I do not think it is the issue of leadership or at least leadership alone. It is the question of the majoritarian system that favors the lowest common denominator approach to public policy and effectively excludes minority interest representation. That put the Dems in a very difficult position - on the one hand they need to represent the smorgasboard of often conflicting "minority" interests (enviros,organized labor, feminists, urban liberals, Blacks, gays, not-so-well-off-seniors etc.) but on the other hand they must not alienate too much other "minority interest groups (white males, suburbanites, blue collar workers, fair weather liberals, small business owners, better-off-seniors, etc.) and of course - corporate interests. So they try to walk a fine line that makes them look like Republicans light.

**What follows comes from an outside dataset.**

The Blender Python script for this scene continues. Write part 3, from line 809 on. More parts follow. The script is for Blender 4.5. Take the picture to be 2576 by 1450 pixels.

People tend to vote on issues that concern them personally - rather than on "save-the-world" ones. It is so, because people are more concerned about being mugged, or loosing a job, than, say, about land mines in Afghanistan or the effects of global warming on European agriculture. Republicans have been very successful in tying their narrow pro-business agenda to those issues of personal concen (security, quality of life, economic prosperity etc.) - the only personal concern issue that they did not exploit so well was reproductive freedom. The Republican position on abortion turned many urbanites and women off - providing a good persoanl reason for going Democrat. But once Repugs work that issue out and develop a position that is acceptable (or at least not offensive to women and urban liberals) - there will be very little that these groups would gain from supporting Dems.
Since the Dem's inability to espouse popular issues of concern to "minority interst" is more systemic (majoritarian regime, power of corporate intersts) rather than personal (such lack of leadership of vision) - it seems that further erosion of the democratic political clout is imminent.